Banyak media-media cetak yang mengumbar gambar-gambar tidak senonoh. Parahnya
lagi, banyak media-media Indonesia yang membuat berita palsu demi mengejar
popularitas.
Padahal,
jika kita menengok dari konsep yang digambarkan oleh Anwar Arifin tidak
demikian. Semangat pers yang dulu digalakkan oleh ahli komunikasi ini seakan
sudah mulai termakan usia. Gagasan hanyalah tinggal gagasan, dan kini yang
terpenting adalah uang.

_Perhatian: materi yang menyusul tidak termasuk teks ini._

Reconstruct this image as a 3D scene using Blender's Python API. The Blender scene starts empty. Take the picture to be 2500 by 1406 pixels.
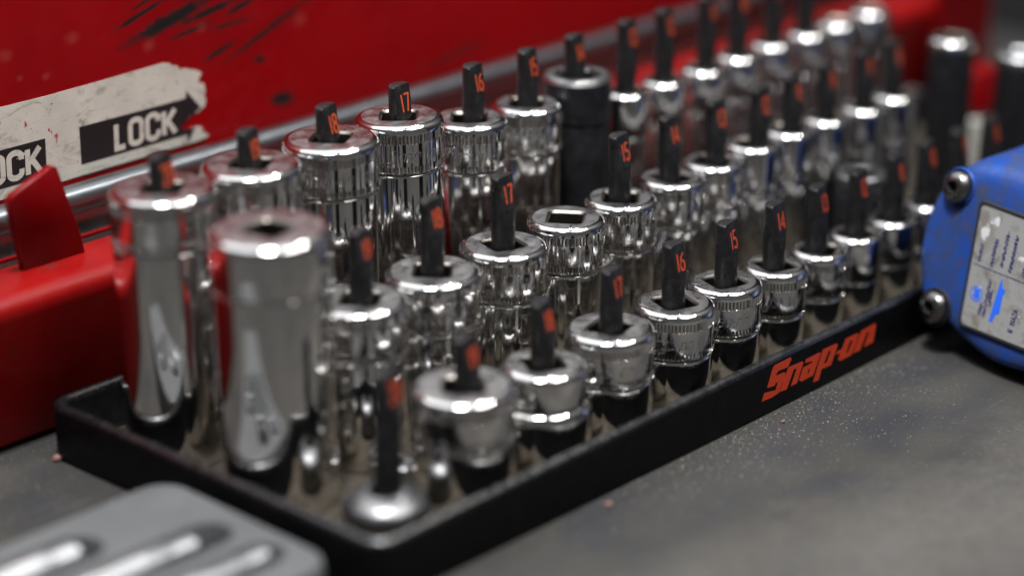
import bpy, math, random
from math import sin, cos, pi, radians
from mathutils import Vector, Matrix
from mathutils.geometry import tessellate_polygon

# ------------------------------------------------------------------ camera, world, lamps, exposure
S = 0.001                                   # builders work in millimetres; x runs along the tray, y across it
scene = bpy.context.scene
COL = scene.collection

cam_d = bpy.data.cameras.new("camera")
cam = bpy.data.objects.new("camera", cam_d)
COL.objects.link(cam)
cam.location = (-0.3204, -0.3433, 0.266)
cam.rotation_euler = (radians(90 - 21.5), 0, radians(43.2 - 90))
cam_d.sensor_width = 36
cam_d.lens = 79.2
cam_d.clip_start = 0.01
cam_d.clip_end = 50
cam_d.dof.use_dof = True
cam_d.dof.focus_distance = 0.634
cam_d.dof.aperture_fstop = 3.3
scene.camera = cam

world = bpy.data.worlds.new("World")
scene.world = world
world.use_nodes = True
bg = world.node_tree.nodes["Background"]
bg.inputs[0].default_value = (0.93, 0.96, 1.0, 1)
bg.inputs[1].default_value = 0.09

def lamp(name, loc, target, sx, sy, power, color, roll=0):
    d = bpy.data.lights.new(name, "AREA")
    d.shape = "RECTANGLE"; d.size = sx; d.size_y = sy; d.energy = power; d.color = color
    o = bpy.data.objects.new(name, d)
    COL.objects.link(o)
    o.location = loc
    q = (Vector(target) - Vector(loc)).to_track_quat("-Z", "Y")
    o.rotation_euler = (q.to_matrix() @ Matrix.Rotation(radians(roll), 3, "Z")).to_euler()
    return o

lamp("ceiling_lamp", (-0.17, -0.10, 1.15), (0.10, 0.06, 0.0), 0.34, 0.20, 12.0, (0.97, 0.98, 1.0), 45)
lamp("added_highlight_lamp", (-0.10, -0.06, 1.12), (0.10, 0.06, 0.0), 0.045, 0.045, 12.0, (0.97, 0.98, 1.0), 45)  # added lamp, only there to put hot spots on the socket rims
lamp("ceiling_panel", (0.30, -0.50, 1.20), (0.10, 0.05, 0.05), 0.6, 0.45, 8.0, (1.0, 0.985, 0.96), 0)
lamp("ceiling_bounce", (0.2, 1.1, 2.0), (0.1, 0.1, 0.0), 3.2, 2.4, 44.0, (0.95, 0.98, 1.0), 0)
lamp("ceiling_lamp_far", (0.95, 0.62, 1.35), (0.15, 0.05, 0.0), 0.12, 0.05, 4.0, (1.0, 0.97, 0.92), 0)
lamp("ceiling_lamp_right", (0.75, -0.35, 1.25), (0.15, 0.0, 0.0), 0.10, 0.06, 3.0, (1.0, 0.98, 0.95), 30)

vs = scene.view_settings
vs.view_transform = "Standard"; vs.look = "None"; vs.exposure = 0.0; vs.gamma = 1.0
scene.render.engine = "CYCLES"
cy = scene.cycles
cy.use_denoising = True
cy.max_bounces = 8; cy.glossy_bounces = 6; cy.diffuse_bounces = 3
cy.caustics_reflective = False; cy.caustics_refractive = False
cy.sample_clamp_indirect = 5.0
cy.blur_glossy = 0.3

rnd = random.Random(7)

# ------------------------------------------------------------------ helpers
def mesh(name, verts, faces, mat, parent=None, loc=(0, 0, 0), sharp=32, smooth=True):
    me = bpy.data.meshes.new(name)
    me.from_pydata([(x * S, y * S, z * S) for x, y, z in verts], [], faces)
    if smooth:
        me.polygons.foreach_set("use_smooth", [True] * len(me.polygons))
        me.set_sharp_from_angle(angle=radians(sharp))
    me.update()
    if mat: me.materials.append(mat)
    o = bpy.data.objects.new(name, me)
    COL.objects.link(o)
    o.location = [c * S for c in loc]
    if parent: o.parent = parent
    return o

def empty(name, loc, rot=(0, 0, 0)):
    o = bpy.data.objects.new(name, None)
    o.empty_display_size = 0.005
    COL.objects.link(o)
    o.location = [c * S for c in loc]
    o.rotation_euler = rot
    return o

def tag(o, label, cat, group=None):
    o["label"] = label; o["category"] = cat
    if group: o["group"] = group
    return o

def loft(loops, closed_loop=True, cap_start=False, cap_end=False):
    """loops: equal-length lists of points -> verts, faces"""
    n = len(loops[0]); V = [p for l in loops for p in l]; F = []
    for i in range(len(loops) - 1):
        for j in range(n if closed_loop else n - 1):
            k = (j + 1) % n
            F.append((i * n + j, i * n + k, (i + 1) * n + k, (i + 1) * n + j))
    if cap_start: F.append(tuple(reversed(range(n))))
    if cap_end: F.append(tuple((len(loops) - 1) * n + j for j in range(n)))
    return V, F

def circ(r, z, n=56, cx=0, cy=0):
    return [(cx + r * cos(2 * pi * i / n), cy + r * sin(2 * pi * i / n), z) for i in range(n)]

def lathe(profile, n=56, cap_start=False, cap_end=False):
    return loft([circ(r, z, n) for r, z in profile], True, cap_start, cap_end)

def rrect(x0, x1, y0, y1, r, z, k=8):
    pts = []
    for (cx, cy_, a0) in ((x1 - r, y1 - r, 0), (x0 + r, y1 - r, 90), (x0 + r, y0 + r, 180), (x1 - r, y0 + r, 270)):
        for i in range(k + 1):
            a = radians(a0 + 90 * i / k)
            pts.append((cx + r * cos(a), cy_ + r * sin(a), z))
    return pts

def tri_poly(loops):
    """polygon with holes -> 2D verts, triangles"""
    vl = [[Vector((x, y, 0)) for x, y in l] for l in loops]
    tris = tessellate_polygon(vl)
    V = [(p.x, p.y) for l in vl for p in l]
    return V, [tuple(t) for t in tris]

class MB:
    def __init__(self): self.v = []; self.f = []
    def add(self, V, F):
        b = len(self.v); self.v += list(V); self.f += [tuple(i + b for i in f) for f in F]; return self
    def box(self, x0, x1, y0, y1, z0, z1):
        V = [(x0, y0, z0), (x1, y0, z0), (x1, y1, z0), (x0, y1, z0), (x0, y0, z1), (x1, y0, z1), (x1, y1, z1), (x0, y1, z1)]
        return self.add(V, [(3, 2, 1, 0), (4, 5, 6, 7), (0, 1, 5, 4), (1, 2, 6, 5), (2, 3, 7, 6), (3, 0, 4, 7)])

# ------------------------------------------------------------------ materials
def new_mat(name):
    m = bpy.data.materials.new(name); m.use_nodes = True
    nt = m.node_tree
    return m, nt, nt.nodes["Principled BSDF"]

def N(nt, t, **kw):
    n = nt.nodes.new(t)
    for k, v in kw.items(): setattr(n, k, v)
    return n

def noise(nt, scale, detail=4, rough=0.6, coord="Object", stretch=None, dist=0.0):
    tc = N(nt, "ShaderNodeTexCoord")
    out = tc.outputs[coord]
    if stretch:
        mp = N(nt, "ShaderNodeMapping"); mp.inputs["Scale"].default_value = stretch
        nt.links.new(out, mp.inputs[0]); out = mp.outputs[0]
    n = N(nt, "ShaderNodeTexNoise")
    n.inputs["Scale"].default_value = scale; n.inputs["Detail"].default_value = detail
    n.inputs["Roughness"].default_value = rough; n.inputs["Distortion"].default_value = dist
    nt.links.new(out, n.inputs["Vector"])
    return n.outputs["Fac"]

def ramp(nt, fac, stops):
    r = N(nt, "ShaderNodeValToRGB")
    el = r.color_ramp.elements
    while len(el) < len(stops): el.new(0.5)
    for e, (p, c) in zip(el, stops):
        e.position = p
        e.color = (c, c, c, 1) if isinstance(c, (int, float)) else (*c, 1)
    nt.links.new(fac, r.inputs[0])
    return r.outputs[0]

def mix(nt, fac, a, b, mode="MIX"):
    m = N(nt, "ShaderNodeMix"); m.data_type = "RGBA"; m.blend_type = mode
    for idx, val in ((0, fac), (6, a), (7, b)):
        if isinstance(val, bpy.types.NodeSocket): nt.links.new(val, m.inputs[idx])
        elif isinstance(val, (int, float)): m.inputs[idx].default_value = val
        else: m.inputs[idx].default_value = (*val, 1)
    return m.outputs[2]

def bump(nt, bs, height, strength, dist):
    b = N(nt, "ShaderNodeBump"); b.inputs["Strength"].default_value = strength; b.inputs["Distance"].default_value = dist
    nt.links.new(height, b.inputs["Height"]); nt.links.new(b.outputs[0], bs.inputs["Normal"])

def m_chrome(name, base=(0.75, 0.735, 0.72), r0=0.06, r1=0.19, grime=0.6):
    m, nt, bs = new_mat(name)
    bs.inputs["Metallic"].default_value = 1
    sm = noise(nt, 260, 5, 0.65)
    sp = noise(nt, 1500, 3, 0.6)
    dirt = ramp(nt, noise(nt, 420, 6, 0.72), [(0.56, 0.0), (0.74, 1.0)])
    c = mix(nt, dirt, base, tuple(b * grime for b in base))
    c = mix(nt, ramp(nt, sp, [(0.68, 0.0), (0.76, 0.7)]), c, (0.18, 0.15, 0.12))
    nt.links.new(c, bs.inputs["Base Color"])
    nt.links.new(ramp(nt, sm, [(0.38, r0), (0.72, r1)]), bs.inputs["Roughness"])
    bump(nt, bs, noise(nt, 260, 2, 0.5), 0.015, 0.0002)
    return m

CHROME = m_chrome("polished_chrome")
CHROME_TOP = m_chrome("worn_chrome", (0.77, 0.755, 0.745), 0.055, 0.17, 0.6)
FACE = m_chrome("satin_worn_face", (0.44, 0.425, 0.43), 0.26, 0.46, 0.65)
BARREL = m_chrome("used_chrome_barrel", (0.80, 0.785, 0.765), 0.05, 0.11, 0.75)
STEEL = m_chrome("dull_steel", (0.5, 0.5, 0.5), 0.28, 0.42, 0.5)
SATIN = m_chrome("satin_nickel", (0.20, 0.20, 0.205), 0.36, 0.5, 0.8)

def m_black_oxide():
    m, nt, bs = new_mat("black_oxide_steel")
    bs.inputs["Metallic"].default_value = 0.7
    nt.links.new(ramp(nt, noise(nt, 300, 4), [(0.3, (0.018, 0.018, 0.02)), (0.8, (0.05, 0.05, 0.055))]), bs.inputs["Base Color"])
    bs.inputs["Roughness"].default_value = 0.34
    return m
BLACK_STEEL = m_black_oxide()
BORE = m_chrome("shaded_bore", (0.16, 0.145, 0.125), 0.3, 0.5, 0.4)  # dark colour stands in for shade inside the holes; knurl slots share it

def m_plastic(name, base, dusty, rough=0.38, scale=180, amount=(0.52, 0.8), spec_dust=True, spec=0.3, speck=None):
    m, nt, bs = new_mat(name)
    bs.inputs['Specular IOR Level'].default_value = spec
    d = ramp(nt, noise(nt, scale, 6, 0.7), [(amount[0], 0.0), (amount[1], 0.75)])
    c = mix(nt, d, base, dusty)
    if spec_dust:
        sp = ramp(nt, noise(nt, 2400, 2, 0.5), [(0.69, 0.0), (0.76, 0.8)])
        c = mix(nt, sp, c, (speck, speck * .95, speck * .9) if speck else tuple(min(1, x * 3 + 0.02) for x in dusty))
    nt.links.new(c, bs.inputs["Base Color"])
    nt.links.new(ramp(nt, noise(nt, scale * 1.7, 4), [(0.35, rough), (0.75, min(1, rough + 0.25))]), bs.inputs["Roughness"])
    bump(nt, bs, noise(nt, 2600, 3, 0.6), 0.12, 0.0002)
    return m
TRAY_BLACK = m_plastic("tray_black_plastic", (0.0022, 0.0023, 0.0028), (0.007, 0.0068, 0.0065), 0.26, spec=0.16, speck=0.06)
RIM_BLACK = m_plastic("tray_black_rubbed_rim", (0.004, 0.0044, 0.005), (0.02, 0.021, 0.022), 0.18, spec=1.0, speck=0.12)
TRAY_INNER = m_plastic("tray_inner_wall_dusty", (0.0028, 0.0028, 0.003), (0.009, 0.0085, 0.008), 0.5, 150, (0.5, 0.8), spec=0.16, speck=0.06)
TRAY_FLOOR = m_plastic("tray_floor_dusty", (0.026, 0.0215, 0.016), (0.095, 0.076, 0.053), 0.85, 120, (0.4, 0.75))
PEG_BLACK = m_plastic("peg_black_plastic", (0.011, 0.0105, 0.011), (0.055, 0.052, 0.052), 0.27, 260, (0.48, 0.85))
CASE_GREY = m_plastic("case_grey_plastic", (0.088, 0.091, 0.093), (0.062, 0.062, 0.061), 0.48, 60, (0.4, 0.8), False)

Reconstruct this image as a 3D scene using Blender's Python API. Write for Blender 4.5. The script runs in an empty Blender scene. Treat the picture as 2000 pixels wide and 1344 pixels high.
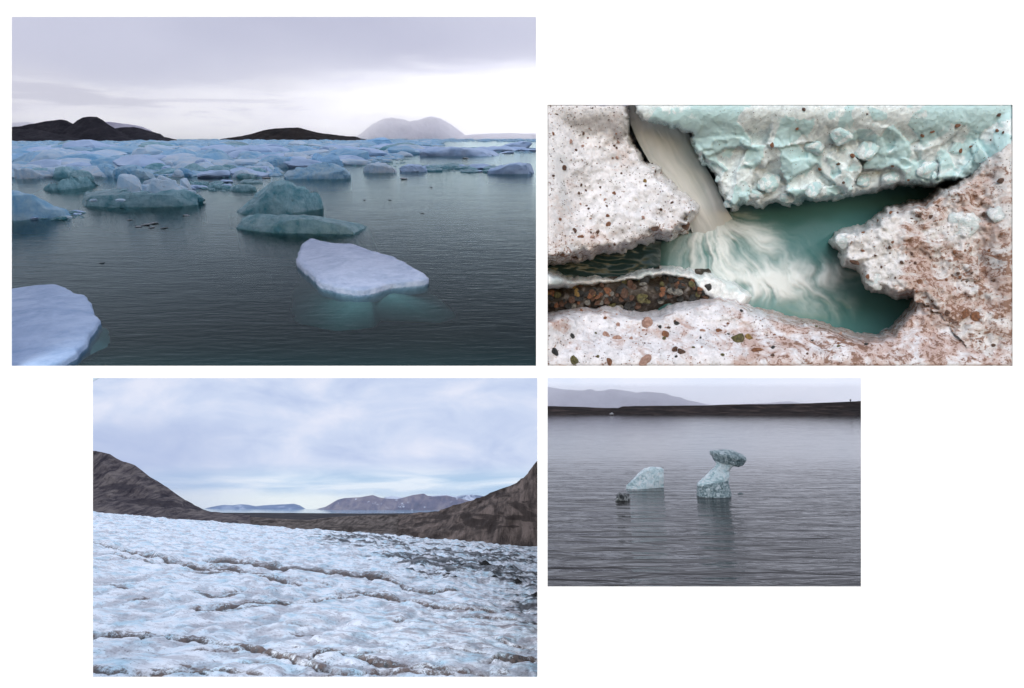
# Four arctic places seen through four openings in one white display wall.
import bpy, math, random
import numpy as np
from mathutils import Vector, Matrix

random.seed(7)
RNG = np.random.default_rng(7)
scn = bpy.context.scene
COL = scn.collection

# ------------------------------------------------------------------ camera
FPX = 1100.0                       # focal length in photo pixels (photo is 2000 x 1344)
cam_d = bpy.data.cameras.new('camera')
cam_d.sensor_width = 36.0
cam_d.lens = 36.0 * FPX / 2000.0
cam_d.clip_start = 0.05
cam_d.clip_end = 3000.0
cam = bpy.data.objects.new('camera', cam_d)
cam.location = (0, 0, 0)
cam.rotation_euler = (math.radians(90), 0, 0)
COL.objects.link(cam)
scn.camera = cam

# ------------------------------------------------------------------ world, sun, exposure
SUN_EL, SUN_AZ = math.radians(28), math.radians(-16)     # behind the viewer, upper left
world = bpy.data.worlds.new('World')
scn.world = world
world.use_nodes = True
wn = world.node_tree
wn.nodes.clear()
w_out = wn.nodes.new('ShaderNodeOutputWorld')
w_bg = wn.nodes.new('ShaderNodeBackground')
w_sky = wn.nodes.new('ShaderNodeTexSky')
w_sky.sky_type = 'NISHITA'
w_sky.sun_disc = False
w_sky.sun_elevation = SUN_EL
w_sky.sun_rotation = math.radians(180) + SUN_AZ
w_sky.air_density = 1.0
w_sky.dust_density = 0.6
w_sky.ozone_density = 1.0
w_bg.inputs['Strength'].default_value = 0.15
wn.links.new(w_sky.outputs[0], w_bg.inputs['Color'])
wn.links.new(w_bg.outputs[0], w_out.inputs['Surface'])

sun_d = bpy.data.lights.new('sun', 'SUN')
sun_d.energy = 1.9
sun_d.angle = math.radians(40)
sun_d.color = (1.0, 0.985, 0.965)
sun = bpy.data.objects.new('sun', sun_d)
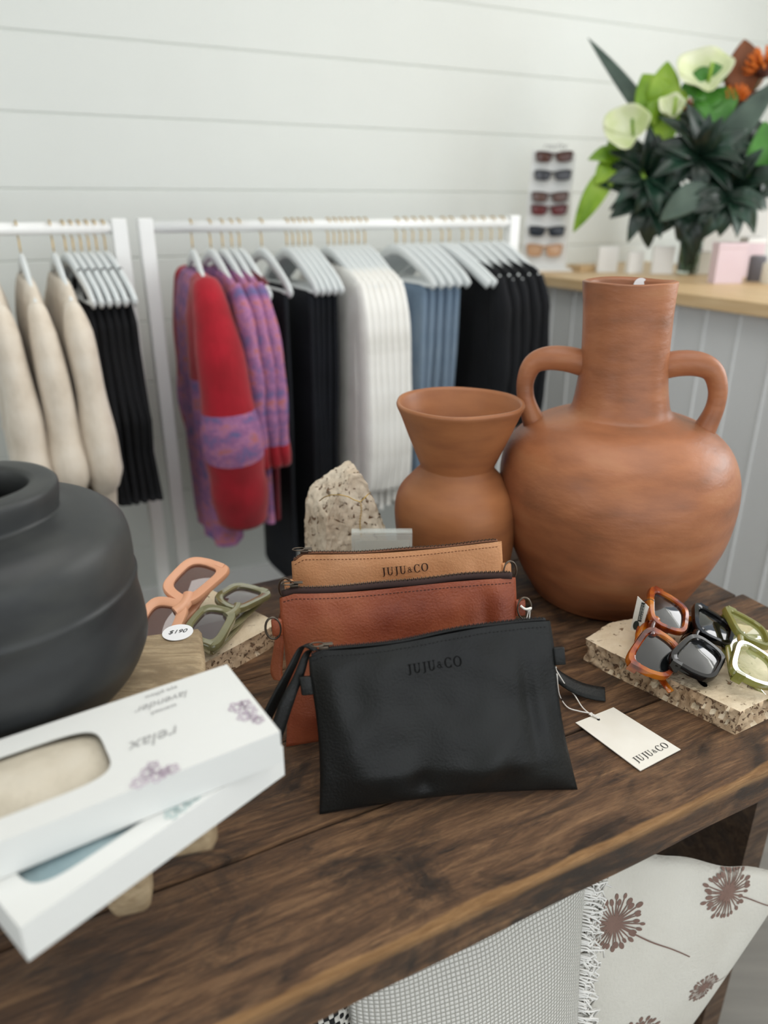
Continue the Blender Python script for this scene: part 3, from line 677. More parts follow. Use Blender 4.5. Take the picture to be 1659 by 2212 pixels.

Jadi tidak salah jika orang menyebut lembaga-lembaga
pers di Indonesia sebagai lembaga pers komersial.
Untuk
mengembalikan semangat pers Pancasila sebagaimana yang digagas oleh Anwar
Arifin memang tidak mudah. Mengingat sudah menjamurnya dunia infotaiment
Indonesia dengan tayangan-tayangan yang tidak memiliki nilai pendidikan. Akan
tetapi bukan tidak mungkin untuk memperbaikinya atau bahkan membuatnya lebih
baik lagi.
Sebagaimana
yang diungkapkan oleh Ali Syari’ati bahwa sejarah yang paling berharga adalah
sejarah masa depan. Sejarah yang bisa terjadi berdasarkan masa kini. Beranjak
dari argumentasi ini, maka perlu adanya perbaikan sistem di dunia pers mulai
dari sekarang. Selain itu, perlu adanya kerja sama antara pemerintah dengan
Komisi Penyiaran Indonesia (KPI) dan Lembaga Sensor Film Indonesia (LSFI) untuk
mengawasi setiap tayangan dan pemberitaan yang tidak memiliki nilai, terlebih
nilai pendidikan. Wallahu A’lamu bi Al-Shawab.